God’s education of his people continues today, for example, by helping people understand the importance of safeguarding creation and working for more justice in social and political systems, he said.
Pope Benedict said God’s dialogue with humanity through the Bible must lead to greater faith and a more powerful witness in the world.
While the papal exhortation mentioned plenty of early church theologians and their approaches to understanding Scripture, it also included a long section about men and women who read the Bible and were inspired to live its message in the world.
“Every saint is like a ray of light streaming forth from the word of God,” he said, listing personalities ranging from St. Clare of Assisi to Blessed Teresa of Calcutta and from St. Dominic to St. Josemaria Escriva de Balaguer, the founder of Opus Dei.
Some of the Bible’s lessons are old but need to be given new attention, Pope Benedict wrote.
The Scriptures make it clear that the family founded on marriage is part of God’s plan for humanity and for human happiness.

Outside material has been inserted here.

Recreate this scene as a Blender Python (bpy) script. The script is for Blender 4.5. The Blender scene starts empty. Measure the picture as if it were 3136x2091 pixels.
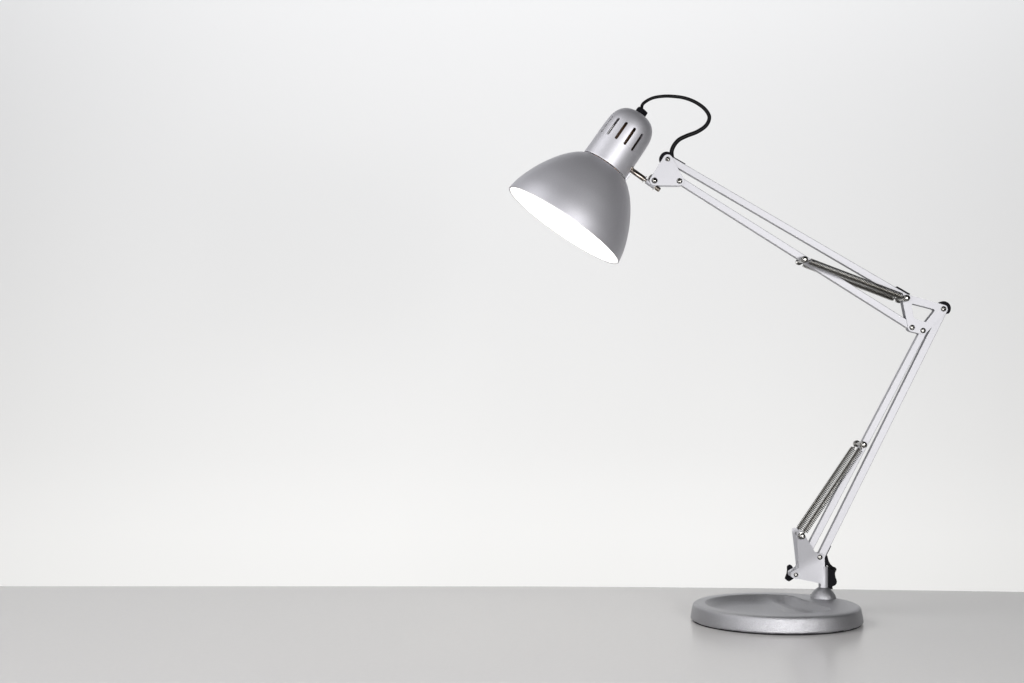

“In the face of widespread confusion in the sphere of affectivity, and the rise of ways of thinking which trivialize the human body and sexual differentiation, the word of God reaffirms the original goodness of the human being, created as man and woman and called to a love which is faithful, reciprocal and fruitful,” he wrote.
The Bible, the pope said, is filled with words of consolation and joy, but as God’s word it also is “a word which disrupts, which calls to conversion.”